BLUFFTON, S.C. (WSAV) — Police say there are around 1,400 crashes in Bluffton every year.
Police say they’ve noticed a more concerning trend, this year’s rise in deadly crashes. It’s making it more dangerous for people who drive the roads every day.

“I’m mindful of myself but also other drivers as well. I try to leave early enough not to rush,” said Lola Norman, a Bluffton resident who says she sat in traffic last month for an hour and a half.

So far this year, car crashes have killed five people in Bluffton. Most recently, on Aug. 6, a motorcyclist died on Highway 278.

The Bluffton Police Department wants to do something about it but Police Chief Joe Babkiewicz said the whole community needs to help.

“Distracted driving – from driving under the influence to cell phone use – is the main cause of tragic collisions,” Babkiewicz told News 3 in a statement. “We need our community to partner with BPD about being more mindful drivers and I hope, together, we can work on this reducing collisions and these senseless loss of lives.”

Some residents I talked to said they get caught in traffic a lot. One told News 3 she’s always got her eyes on the road because anything can happen in a split second.

“Any little distractions, I know I used to and I still do it even if the radio is up a little too loud I’ll turn it down just so I can focus and my children used to laugh and me and say ‘Why are you turning it down to see you’re hearing but the little distractions it can, anything can happen in the blink of an eye,” Norman said.

On Monday Babkiewicz is hosting a public meeting to remind people how to drive safely. He says after the August deadly crash he saw concern from locals on social media.

“Due to the numerous comments on social media after the recent fatality on Highway 278 last Sunday, I thought a public discussion was necessary to educate our community about the ways Bluffton officers are proactively attempting to reduce collisions,” Babkiewicz said. “However, this is a group effort. Everyone must be a part of the solution.”

Norman said if drivers looked out for each other there would be less crashes that tragically end lives.

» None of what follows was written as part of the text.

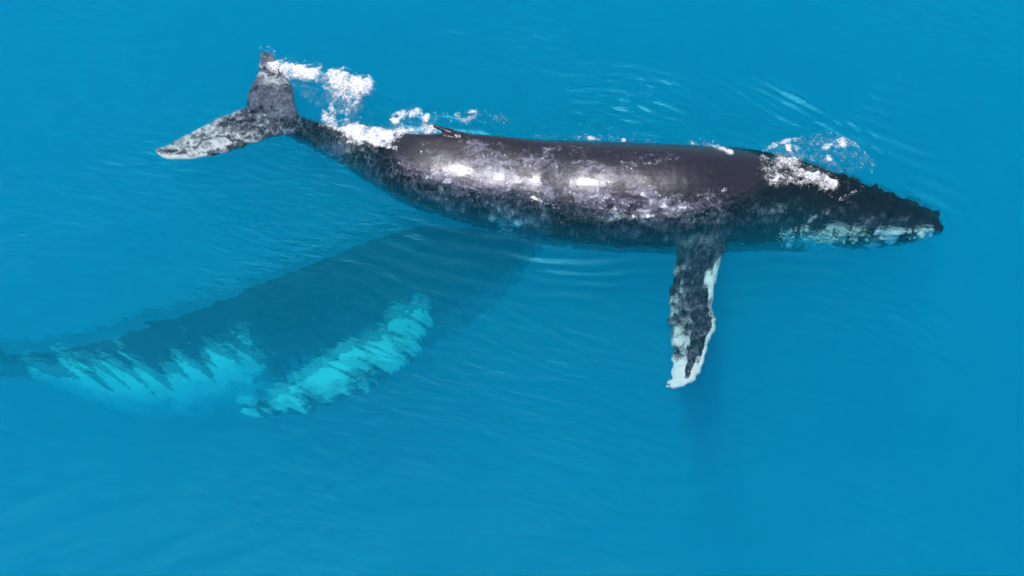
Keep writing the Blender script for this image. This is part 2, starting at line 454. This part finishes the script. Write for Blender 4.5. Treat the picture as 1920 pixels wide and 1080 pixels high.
# dorsal fin: small, hooked towards the tail
def dorsal(frames, i0, i1, h, part):
    rows = []
    n = 7
    for a in range(n):
        f = a/(n-1)
        def at(i):
            c, t, u, rr, r = frames[int(i)]; return c+u*r*.93, t, u
        pl, t, u = at(i0); pt, _, _ = at(i1)
        lead = pl+(pt-pl)*(.0+1.0*f**.75)+u*h*f*1.05
        trail = pt+(pl-pt)*(.12*math.sin(f*math.pi))+u*h*f*.92-t*.10*f
        rows.append((lead, trail, .30*(1-f)+.07))
    return loft_blade(rows, part, n=24)
fin = dorsal(frames, 78, 88, .26, 5)

tub = []
def disp1(co, no, inf):
    part, s, th = inf[:, 0], inf[:, 1], inf[:, 2]
    co = co.copy()
    # ripply, lumpy skin
    wet = sstep(.02, -.15, co[:, 2])
    a = (.010+.012*wet)*(fbm(co[:, 0]*3.2, co[:, 1]*3.2, co[:, 2]*3.2, 9, 3)-.5)
    a = a+(.02*(part > 0)+.02*(part == 3))*(vnoise(co[:, 0]*11, co[:, 1]*11, co[:, 2]*11, 19)-.5)*2
    low = (part == 0)*sstep(.9, 1.5, np.where(th > math.pi, 2*math.pi-th, th))
    a = a+.035*low*wet*(vnoise(co[:, 0]*8, co[:, 1]*8, co[:, 2]*8, 29)-.5)*2
    # mouth line: lower jaw set off from the upper by a groove
    g = (part == 0)*(s < .26)*np.exp(-((np.where(th > math.pi, 2*math.pi-th, th)-(1.45+.35*np.sin(np.clip(s/.26, 0, 1)*math.pi)))/.05)**2)
    a = a-.05*g
    hd = np.where((part == 0) & (s > .02) & (s < .2) & ((th < 1.3) | (th > 5.0)))[0]
    for i in rng.choice(hd, 60, replace=False):
        d = np.linalg.norm(co-co[i], axis=1); m = d < .16
        a[m] += .055*np.exp(-(d[m]/.06)**2)
    return co+no*a[:, None]
def paint1(co, inf):
    part, s, th = inf[:, 0], inf[:, 1], inf[:, 2]
    tt = np.where(th > math.pi, 2*math.pi-th, th)
    x, y, z = co.T
    big = fbm(x*1.1, y*1.1, z*1.1, 3, 3)
    white = np.zeros(len(co)); mott = np.full(len(co), .25); caustic_net = np.zeros(len(co))
    b = part == 0
    # white jaw and throat edge
    jaw = sstep(1.30, 1.65, tt)*sstep(.30, .2, s)*sstep(.0, .03, s)
    white[b] = (jaw*(.22+1.0*sstep(.38, .62, fbm(x*3.4, y*3.4, z*3.4, 85, 3))))[b]*1.0
    belly = sstep(1.9, 2.5, tt)*sstep(.85, .5, s)
    white[b] = np.maximum(white, belly*.35)[b]
    fl = sstep(.85, 1.2, tt)*sstep(.12, .3, s)*sstep(.9, .6, s)
    white[b] = np.maximum(white, fl*(.25+.5*(big-.5)+.35*(fbm(x*4, y*4, z*4, 87, 2)-.5)))[b]
    arc = np.array([P(a, c, -.35)[:2] for a, c in ((1478, 436), (1505, 416), (1540, 404), (1580, 408), (1612, 424))])
    ad, _ = seg_dist(x, y, arc)
    white[b] = np.maximum(white, .56*np.exp(-(ad/.055)**2)*(z > -.75)*sstep(.3, .62, fbm(x*3.5, y*3.5, z, 83, 2)))[b]
    flank = sstep(.8, 1.35, tt)*sstep(.2, .4, s)
    mott[b] = (.12+.34*sstep(.0, .6, tt)*sstep(1.5, .9, tt)*sstep(.34, .5, s)*sstep(.8, .6, s)+.20*sstep(.24, .12, s)*sstep(.5, 1.1, tt)+.34*flank+.9*(big-.5))[b]  # skin mottling; the mid-back part also paints in the lavender sheen
    caustic_net[b] = (sstep(.9, 1.4, tt)*.45+.55*sstep(.64, .78, s)*np.maximum(sstep(.7, 1.2, tt), sstep(.76, .84, s)))[b]  # pale lines imitate caustic light on the flank and tail stock
    # right fluke: pale towards the tip, white leading edge at the tip
    r = part == 1
    white[r] = (.33+.20*sstep(.0, .4, s)+.45*sstep(.5, .9, s)*sstep(.45, .1, th)+.2*sstep(.8, 1, s))[r]
    mott[r] = (.55+.2*sstep(.05, .4, s))[r]; caustic_net[r] = .9
    l = part == 2
    white[l] = (.24+.22*sstep(.2, .5, s)*sstep(1.0, .6, s))[l]; mott[l] = .8; caustic_net[l] = .95
    f = part == 3
    core = np.exp(-((th-(.34+.06*np.sin(s*9)))/(.26*(1-.55*s)))**2)*sstep(.92, .72, s)
    edge = .48+.6*sstep(.62,.8,s)+.42*sstep(.3,.1,th)+1.3*(fbm(x*3, y*2.2, z, 71, 2)-.5)-.95*core
    white[f] = (edge*sstep(.05, .25, s)+.1*(big-.5))[f]; mott[f] = .42; caustic_net[f] = .7
    f = part == 4
    white[f] = .7; mott[f] = .3
    return dict(white=white, mottle=mott, caustic_net=caustic_net)
whale, wco, wno, winf = fuse('humpback_whale', [body[:3], flukeR, flukeL, flipR, flipL, fin], .026, paint1, M_SKIN, disp1)
tag(whale, 'big dark humpback whale breaking the surface, back shining, one white flipper spread below it', 'whale')

# ico templates
def ico(sub):
    bm = bmesh.new(); bmesh.ops.create_icosphere(bm, subdivisions=sub, radius=1)
    v = np.array([x.co[:] for x in bm.verts]); f = np.array([[a.index for a in g.verts] for g in bm.faces]); bm.free(); return v, f
ICO1, ICO2 = ico(1), ico(2)
def blobs(points, radii, flat=.7, tmpl=ICO1):
    tv, tf = tmpl; VV, FF = [], []; o = 0
    for p, r in zip(points, radii):
        a = rng.uniform(0, 6.28); c, s = math.cos(a), math.sin(a)
        sc = np.array([rng.uniform(.75, 1.3), rng.uniform(.75, 1.3), flat*rng.uniform(.8, 1.2)])*r
        v = tv*sc*(1+.22*rng.uniform(-1, 1, (len(tv), 1))); v = np.stack([v[:, 0]*c-v[:, 1]*s, v[:, 0]*s+v[:, 1]*c, v[:, 2]], 1)+p
        VV.append(v); FF.append(tf+o); o += len(tv)
    return np.concatenate(VV), np.concatenate(FF)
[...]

“The little distractions, it can be anything. It can be something that you see out of the corner of your eye, you turn your head,” Norman said. “As long as your paying attention, there’s no distractions. Don’t tailgate, don’t rush, I think it would be less accidents.”

That public meeting is at the Bluffton Police Department at 6 p.m. on Monday. The chief will lay out the police’s plans on how they want to reduce crashes. Also, they’ll ask locals to sign a pledge to be more mindful drivers.